Pościg rozpoczął się wieczorem 24 lutego w Witoszowie Dolnym. – Mężczyzna przekraczał prędkość i nie zatrzymał się na wezwania policji – mówi prokurator rejonowy Marek Rusin. – Wjechał do Świdnicy i zaczął uciekać ulicami miasta z dużą prędkością, przekraczał linie ciągłe, nie stosował się do znaku stop, wjeżdżał na chodnik, gdzie znajdowali się piesi, zmuszał inne pojazdy do zjazdu na pobocze. Doprowadził do uszkodzenia 4 pojazdów, w tym dwóch radiowozów, zabezpieczających zgromadzenie.

Jak opisywali świadkowie, około 18.00 brawurowo jadący samochód wjechał od ul. Spółdzielczej, uderzył w pojazdy i dalej kierował się w ulicę Długą. Na placu św. Jana Pawła II, pomiędzy Długa i Spółdzielczą, w tym czasie trwała pokojowa manifestacja w drugą rocznicę agresji Rosji na Ukrainę. Na niewielkim terenie zgromadzonych było wiele osób, w tym dzieci.

Kierowca po zatrzymaniu samochodu zaczął uciekać na piechotę, a w pościg za nim ruszyli policjanci. Działania były skuteczne. Razem z Mateuszem R. podróżowały jeszcze dwie inne osoby.

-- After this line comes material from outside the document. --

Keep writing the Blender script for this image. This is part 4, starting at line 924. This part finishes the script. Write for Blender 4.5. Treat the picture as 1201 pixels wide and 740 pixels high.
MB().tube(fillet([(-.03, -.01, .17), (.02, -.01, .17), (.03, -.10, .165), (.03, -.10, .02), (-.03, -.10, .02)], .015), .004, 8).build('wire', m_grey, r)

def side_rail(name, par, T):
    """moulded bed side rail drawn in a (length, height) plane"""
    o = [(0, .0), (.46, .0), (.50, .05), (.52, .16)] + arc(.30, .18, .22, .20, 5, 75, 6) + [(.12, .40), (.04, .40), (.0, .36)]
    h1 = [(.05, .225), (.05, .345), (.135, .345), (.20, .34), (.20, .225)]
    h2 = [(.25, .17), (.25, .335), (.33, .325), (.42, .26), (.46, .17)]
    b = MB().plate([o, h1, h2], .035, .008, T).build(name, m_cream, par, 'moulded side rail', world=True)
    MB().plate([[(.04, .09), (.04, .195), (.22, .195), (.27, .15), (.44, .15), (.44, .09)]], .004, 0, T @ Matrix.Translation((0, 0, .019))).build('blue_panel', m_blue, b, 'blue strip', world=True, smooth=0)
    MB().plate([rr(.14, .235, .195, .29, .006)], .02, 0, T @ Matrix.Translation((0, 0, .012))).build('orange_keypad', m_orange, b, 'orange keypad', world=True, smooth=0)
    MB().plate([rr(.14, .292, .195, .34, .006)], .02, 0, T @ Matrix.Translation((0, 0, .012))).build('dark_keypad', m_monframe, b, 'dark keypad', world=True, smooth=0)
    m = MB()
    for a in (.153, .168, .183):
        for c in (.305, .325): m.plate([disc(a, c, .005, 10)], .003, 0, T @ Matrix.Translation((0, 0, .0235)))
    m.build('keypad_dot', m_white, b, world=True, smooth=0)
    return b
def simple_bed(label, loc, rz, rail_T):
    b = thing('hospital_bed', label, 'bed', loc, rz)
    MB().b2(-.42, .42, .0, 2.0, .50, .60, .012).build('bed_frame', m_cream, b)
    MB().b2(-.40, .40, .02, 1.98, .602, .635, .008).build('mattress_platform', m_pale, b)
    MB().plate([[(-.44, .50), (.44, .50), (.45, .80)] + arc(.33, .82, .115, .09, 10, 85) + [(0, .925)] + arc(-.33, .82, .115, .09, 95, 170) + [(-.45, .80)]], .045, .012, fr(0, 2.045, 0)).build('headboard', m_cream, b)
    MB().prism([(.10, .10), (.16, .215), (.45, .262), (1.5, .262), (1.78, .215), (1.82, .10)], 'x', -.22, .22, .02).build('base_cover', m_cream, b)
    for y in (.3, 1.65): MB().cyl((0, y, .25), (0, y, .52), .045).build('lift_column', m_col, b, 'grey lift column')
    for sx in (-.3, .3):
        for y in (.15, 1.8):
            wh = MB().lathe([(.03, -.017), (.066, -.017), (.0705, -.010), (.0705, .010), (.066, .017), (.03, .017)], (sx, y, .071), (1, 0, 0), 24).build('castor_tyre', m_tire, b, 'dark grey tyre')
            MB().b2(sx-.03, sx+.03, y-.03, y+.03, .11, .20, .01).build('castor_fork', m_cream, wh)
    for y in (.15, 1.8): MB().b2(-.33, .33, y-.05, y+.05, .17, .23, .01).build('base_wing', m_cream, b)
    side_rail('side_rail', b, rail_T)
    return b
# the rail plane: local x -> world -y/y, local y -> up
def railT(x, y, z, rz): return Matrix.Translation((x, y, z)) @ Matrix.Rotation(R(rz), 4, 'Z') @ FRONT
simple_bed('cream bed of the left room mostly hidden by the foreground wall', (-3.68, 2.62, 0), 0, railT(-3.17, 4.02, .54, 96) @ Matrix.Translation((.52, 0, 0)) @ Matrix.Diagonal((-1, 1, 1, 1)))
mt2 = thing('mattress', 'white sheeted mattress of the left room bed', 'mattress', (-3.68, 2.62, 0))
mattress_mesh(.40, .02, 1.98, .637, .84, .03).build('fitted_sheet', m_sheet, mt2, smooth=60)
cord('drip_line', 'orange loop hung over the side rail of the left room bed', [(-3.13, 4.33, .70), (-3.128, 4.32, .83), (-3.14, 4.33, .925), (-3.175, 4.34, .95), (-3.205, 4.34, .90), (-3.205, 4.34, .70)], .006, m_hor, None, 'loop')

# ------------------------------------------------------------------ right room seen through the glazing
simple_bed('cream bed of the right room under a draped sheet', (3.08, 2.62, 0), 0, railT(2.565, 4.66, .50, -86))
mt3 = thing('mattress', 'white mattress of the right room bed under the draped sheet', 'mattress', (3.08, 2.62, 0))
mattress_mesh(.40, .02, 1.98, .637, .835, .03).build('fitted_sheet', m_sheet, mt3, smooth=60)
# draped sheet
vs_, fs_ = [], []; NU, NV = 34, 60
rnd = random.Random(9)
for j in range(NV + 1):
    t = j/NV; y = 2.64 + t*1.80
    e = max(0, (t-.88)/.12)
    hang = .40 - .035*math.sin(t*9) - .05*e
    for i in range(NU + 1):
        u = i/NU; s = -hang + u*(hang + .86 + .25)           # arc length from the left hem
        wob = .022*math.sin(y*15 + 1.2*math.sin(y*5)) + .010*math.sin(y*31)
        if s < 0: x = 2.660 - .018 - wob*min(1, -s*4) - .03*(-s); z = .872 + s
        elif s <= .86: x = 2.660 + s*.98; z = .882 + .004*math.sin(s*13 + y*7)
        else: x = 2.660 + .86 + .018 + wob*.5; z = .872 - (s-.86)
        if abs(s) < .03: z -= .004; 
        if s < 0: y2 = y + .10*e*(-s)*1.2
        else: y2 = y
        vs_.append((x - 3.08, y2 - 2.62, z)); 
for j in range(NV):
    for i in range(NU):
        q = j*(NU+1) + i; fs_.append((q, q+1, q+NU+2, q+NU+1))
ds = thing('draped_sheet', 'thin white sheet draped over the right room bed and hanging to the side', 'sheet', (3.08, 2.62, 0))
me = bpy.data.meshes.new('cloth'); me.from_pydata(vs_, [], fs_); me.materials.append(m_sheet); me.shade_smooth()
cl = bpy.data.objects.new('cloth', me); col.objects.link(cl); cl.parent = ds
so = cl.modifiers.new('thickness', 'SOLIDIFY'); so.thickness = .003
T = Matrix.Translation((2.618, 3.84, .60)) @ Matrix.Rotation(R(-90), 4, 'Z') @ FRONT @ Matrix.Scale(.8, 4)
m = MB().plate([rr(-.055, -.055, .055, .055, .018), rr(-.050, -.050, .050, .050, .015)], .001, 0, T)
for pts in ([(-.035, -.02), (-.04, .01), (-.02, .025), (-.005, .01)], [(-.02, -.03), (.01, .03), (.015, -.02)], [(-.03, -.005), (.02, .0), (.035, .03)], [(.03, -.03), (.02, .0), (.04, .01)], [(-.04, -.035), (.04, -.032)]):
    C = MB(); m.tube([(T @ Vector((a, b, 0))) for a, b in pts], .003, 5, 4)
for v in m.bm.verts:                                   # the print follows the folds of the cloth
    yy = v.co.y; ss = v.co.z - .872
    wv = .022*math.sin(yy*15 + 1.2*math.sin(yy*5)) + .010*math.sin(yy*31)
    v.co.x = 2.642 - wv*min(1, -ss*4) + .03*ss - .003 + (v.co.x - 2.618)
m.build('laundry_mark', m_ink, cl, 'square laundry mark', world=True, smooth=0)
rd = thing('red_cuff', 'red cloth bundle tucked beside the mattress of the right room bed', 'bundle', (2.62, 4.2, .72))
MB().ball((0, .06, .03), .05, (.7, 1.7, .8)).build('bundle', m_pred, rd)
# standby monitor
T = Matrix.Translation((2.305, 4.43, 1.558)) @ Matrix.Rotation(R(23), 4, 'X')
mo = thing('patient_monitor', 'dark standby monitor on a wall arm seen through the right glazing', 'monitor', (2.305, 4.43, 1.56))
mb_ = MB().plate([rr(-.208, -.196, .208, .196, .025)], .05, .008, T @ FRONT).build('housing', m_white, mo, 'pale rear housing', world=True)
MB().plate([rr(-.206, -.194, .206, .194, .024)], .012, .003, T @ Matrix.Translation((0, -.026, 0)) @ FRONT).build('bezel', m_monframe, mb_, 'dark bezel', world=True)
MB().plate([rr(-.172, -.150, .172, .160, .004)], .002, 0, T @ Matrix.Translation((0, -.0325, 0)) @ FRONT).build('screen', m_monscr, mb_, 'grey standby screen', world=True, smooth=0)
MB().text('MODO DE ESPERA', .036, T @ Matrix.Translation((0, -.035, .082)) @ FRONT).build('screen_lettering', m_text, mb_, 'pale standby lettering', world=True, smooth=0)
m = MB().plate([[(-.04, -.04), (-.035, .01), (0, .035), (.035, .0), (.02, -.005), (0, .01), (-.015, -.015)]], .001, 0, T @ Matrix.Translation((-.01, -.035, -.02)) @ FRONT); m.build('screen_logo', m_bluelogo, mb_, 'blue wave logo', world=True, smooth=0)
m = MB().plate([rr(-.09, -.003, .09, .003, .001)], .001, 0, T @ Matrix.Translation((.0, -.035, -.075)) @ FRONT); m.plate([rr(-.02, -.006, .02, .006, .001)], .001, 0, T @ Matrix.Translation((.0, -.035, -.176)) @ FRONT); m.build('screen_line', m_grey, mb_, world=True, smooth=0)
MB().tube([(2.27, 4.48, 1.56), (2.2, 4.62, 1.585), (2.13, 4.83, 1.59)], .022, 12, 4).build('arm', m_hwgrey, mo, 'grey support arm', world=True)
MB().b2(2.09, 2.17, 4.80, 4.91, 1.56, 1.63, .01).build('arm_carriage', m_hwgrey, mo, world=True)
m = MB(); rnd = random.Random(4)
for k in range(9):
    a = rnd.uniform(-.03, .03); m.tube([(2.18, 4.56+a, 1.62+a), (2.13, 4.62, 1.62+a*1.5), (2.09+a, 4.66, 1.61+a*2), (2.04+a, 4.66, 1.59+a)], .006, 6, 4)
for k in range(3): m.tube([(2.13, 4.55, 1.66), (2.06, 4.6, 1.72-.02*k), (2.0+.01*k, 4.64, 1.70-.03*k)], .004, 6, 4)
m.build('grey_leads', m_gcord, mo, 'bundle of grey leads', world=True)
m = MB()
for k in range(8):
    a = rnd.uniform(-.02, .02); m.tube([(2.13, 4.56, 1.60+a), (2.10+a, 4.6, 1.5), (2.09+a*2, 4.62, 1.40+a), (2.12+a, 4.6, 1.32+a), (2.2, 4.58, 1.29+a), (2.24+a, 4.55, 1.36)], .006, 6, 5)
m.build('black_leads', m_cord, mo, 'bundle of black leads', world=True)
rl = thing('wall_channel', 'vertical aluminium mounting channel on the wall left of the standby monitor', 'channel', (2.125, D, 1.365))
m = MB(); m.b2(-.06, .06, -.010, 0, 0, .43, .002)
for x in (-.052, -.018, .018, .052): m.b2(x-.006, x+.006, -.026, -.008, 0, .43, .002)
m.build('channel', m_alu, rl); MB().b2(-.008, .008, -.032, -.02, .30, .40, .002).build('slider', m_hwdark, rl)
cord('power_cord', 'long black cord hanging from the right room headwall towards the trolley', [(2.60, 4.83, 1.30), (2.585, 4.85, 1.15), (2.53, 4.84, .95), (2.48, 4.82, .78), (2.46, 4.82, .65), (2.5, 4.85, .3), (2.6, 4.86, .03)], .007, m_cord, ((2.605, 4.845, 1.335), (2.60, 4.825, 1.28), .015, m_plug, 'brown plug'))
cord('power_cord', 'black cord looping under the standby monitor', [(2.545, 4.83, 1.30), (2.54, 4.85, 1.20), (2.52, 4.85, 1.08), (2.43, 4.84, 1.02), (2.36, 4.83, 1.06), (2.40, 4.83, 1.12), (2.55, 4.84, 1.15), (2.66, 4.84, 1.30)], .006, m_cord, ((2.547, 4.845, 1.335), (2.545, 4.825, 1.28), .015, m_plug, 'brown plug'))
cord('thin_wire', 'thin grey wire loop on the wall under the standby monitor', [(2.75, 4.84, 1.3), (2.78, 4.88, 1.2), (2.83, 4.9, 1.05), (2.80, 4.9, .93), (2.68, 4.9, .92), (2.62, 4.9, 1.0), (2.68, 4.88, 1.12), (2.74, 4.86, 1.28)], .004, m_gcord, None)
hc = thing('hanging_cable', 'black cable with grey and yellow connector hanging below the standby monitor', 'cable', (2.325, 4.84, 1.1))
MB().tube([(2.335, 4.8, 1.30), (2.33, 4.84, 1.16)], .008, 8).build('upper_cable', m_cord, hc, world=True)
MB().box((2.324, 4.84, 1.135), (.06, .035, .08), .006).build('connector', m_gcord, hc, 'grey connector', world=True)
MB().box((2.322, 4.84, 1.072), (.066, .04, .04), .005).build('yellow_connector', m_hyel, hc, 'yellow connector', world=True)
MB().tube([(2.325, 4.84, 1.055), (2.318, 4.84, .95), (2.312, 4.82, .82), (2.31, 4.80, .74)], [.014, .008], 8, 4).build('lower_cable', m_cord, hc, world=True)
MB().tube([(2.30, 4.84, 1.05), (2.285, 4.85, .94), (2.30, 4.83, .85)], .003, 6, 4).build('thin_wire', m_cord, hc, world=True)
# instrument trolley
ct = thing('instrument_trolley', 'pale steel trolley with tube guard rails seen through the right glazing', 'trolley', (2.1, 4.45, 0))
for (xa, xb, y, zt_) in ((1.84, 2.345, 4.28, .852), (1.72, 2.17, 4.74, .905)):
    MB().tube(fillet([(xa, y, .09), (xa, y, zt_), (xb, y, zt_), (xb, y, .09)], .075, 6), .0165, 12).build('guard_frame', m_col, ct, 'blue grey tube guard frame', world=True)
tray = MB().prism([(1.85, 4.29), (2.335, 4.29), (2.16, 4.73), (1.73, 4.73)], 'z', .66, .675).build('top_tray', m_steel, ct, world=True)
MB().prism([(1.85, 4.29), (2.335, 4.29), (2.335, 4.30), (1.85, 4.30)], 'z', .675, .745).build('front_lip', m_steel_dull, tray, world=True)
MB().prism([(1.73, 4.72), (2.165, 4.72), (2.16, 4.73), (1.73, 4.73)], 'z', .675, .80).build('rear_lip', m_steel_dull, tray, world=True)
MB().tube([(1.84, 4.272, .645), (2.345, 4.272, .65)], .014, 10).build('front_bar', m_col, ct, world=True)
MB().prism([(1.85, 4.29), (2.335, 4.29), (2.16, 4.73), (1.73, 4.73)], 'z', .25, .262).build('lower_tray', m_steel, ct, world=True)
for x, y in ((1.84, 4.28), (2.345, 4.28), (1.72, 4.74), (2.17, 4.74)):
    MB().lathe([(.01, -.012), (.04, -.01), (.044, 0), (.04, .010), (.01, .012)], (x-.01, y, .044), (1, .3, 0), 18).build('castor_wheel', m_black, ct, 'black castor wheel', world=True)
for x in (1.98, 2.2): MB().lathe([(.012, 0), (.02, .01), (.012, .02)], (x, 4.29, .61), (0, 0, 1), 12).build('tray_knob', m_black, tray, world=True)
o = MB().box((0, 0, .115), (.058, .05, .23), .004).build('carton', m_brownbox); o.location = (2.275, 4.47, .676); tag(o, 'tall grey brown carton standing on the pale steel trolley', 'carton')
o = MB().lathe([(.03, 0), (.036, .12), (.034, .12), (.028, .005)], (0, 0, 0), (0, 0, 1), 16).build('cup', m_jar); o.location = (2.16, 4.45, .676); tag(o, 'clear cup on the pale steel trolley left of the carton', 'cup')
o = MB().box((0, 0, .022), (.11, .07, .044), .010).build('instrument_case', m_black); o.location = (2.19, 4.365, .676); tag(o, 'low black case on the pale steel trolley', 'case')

Mężczyzna jest oskarżony o kilka czynów. – Dotyczy on umyślnego sprowadzenia bezpośredniego niebezpieczeństwa katastrofy w ruchu lądowym, zdarzenia zagrażającego życiu i zdrowiu wielu osób – mówi Marek Rusin. – Ten zarzut połączony jest z kolejnymi, a mianowicie ucieczki przed pościgiem policyjnym i z miejsca zdarzenia, złamania sądowego zakazu prowadzenia pojazdów mechanicznych oraz zniszczenia mienia. Ustaliliśmy, iż był pod działaniem amfetaminy.

Mężczyzna przyznał się do zarzucanych mu czynów. – Ucieczkę tłumaczył tym, iż miał aktywny zakaz prowadzenia pojazdów mechanicznych i obawiał się konsekwencji – dodaje prokurator. Straty wyrządzone przez Mateusza R. zostały oszacowane na 70 tysięcy złotych. Jak informuje Marek Rusin, na poczet naprawienia szkód zabezpieczono 20 tysięcy złotych, które posiadał oskarżony.

Mężczyzna był tymczasowo aresztowany. – Po zebraniu dowodów zawnioskowaliśmy o uchylenie aresztu. Został zastosowany dozór policyjny i poręczenie majątkowe – informuje prokurator Rusin.

Śledztwo prowadzone przez Prokuraturę Rejonową w Świdnicy zostało zakończone i do sądu trafił akt oskarżenia.